Jakarta, Aktual.co — Pengamat ekonomi politik Ichsanuddin Noorsy menilai paket kebijakan stabilitasi ekonomi yang diberlakukan Pemerintah dan  Bank Indonesia guna mengatasi pelemahan nilai tukar rupiah terhadap dolar AS belum menyentuh akar persoalan.

“Akar persoalan dari pelemahan nilai tukar rupiah terletak pada perang dagang dan persaingan moneter dunia yang sangat ketat,” kata Ichsanuddin Noorsy pada diskusi “Rupiah Terpuruk dan Dampaknya Bagi Perekonomian Indonesia” di Gedung MPR/DPR/DPD RI, Jakarta, Kamis (19/3).

Menurut Noorsy, guna mengatasi hal ini, Pemerintah harus teliti dan cermat menyikapinya sehingga nilai tukar rupiah tidak semakin melemah.

Noorsy melihat, perang dagang antara Amerika Serikat dan China yang menerapkan strategi masing-masing berdampak pada sejumlah negara, termasuk Indonesia yang mengalami pelemahan nilai tukar rupiah.

“China dengan strategi yang jitu dengan memanfaatkan momentum defisit perdagangan AS, sektor riilnya mampu mengimbangi perdagangan sektor keuangan sehingga menguatkan nilai tukar mata uangnya terhadap dolar AS,” katanya.

Sedangkan bagi Indonesia, menurut dia, meragukan sektor riilnya mampu mengimbangi perdagangan sektor keuangan.
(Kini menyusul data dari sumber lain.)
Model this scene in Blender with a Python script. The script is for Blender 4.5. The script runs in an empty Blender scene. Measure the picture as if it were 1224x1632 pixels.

Menurut dia, paket kebijakan ekonomi yang diterapkan Pemerintah belum cukup untuk menguatkan nilai tukar rupiah secara stabil.

“Meskipun paket kebijakan ekonomi ini berlaku, tapi rupiah akan tetap mengalami gejolak,” katanya.

Pada kesempatan tersebut, Noorsy melihat ada beberapa aturan perundangan di bidang keuangan dan perdagangan yang tidak konsisten dan tidak sinergis sehingga perlu diperbaiki.

Aturan perundangan itu antara lain, UU No 24 tahun 1999 tentang Lalu Lintas Devisa dan Sistem Nilai Tukar serta UU No 25 tahun 2007 tentang Penanaman Modal.

Noorsy mengusulkan, agar kedua aturan perundangan tersebut segera direvisi agar kebijakan pemerintah di bidang keuangan dapat menjadi lebih baik.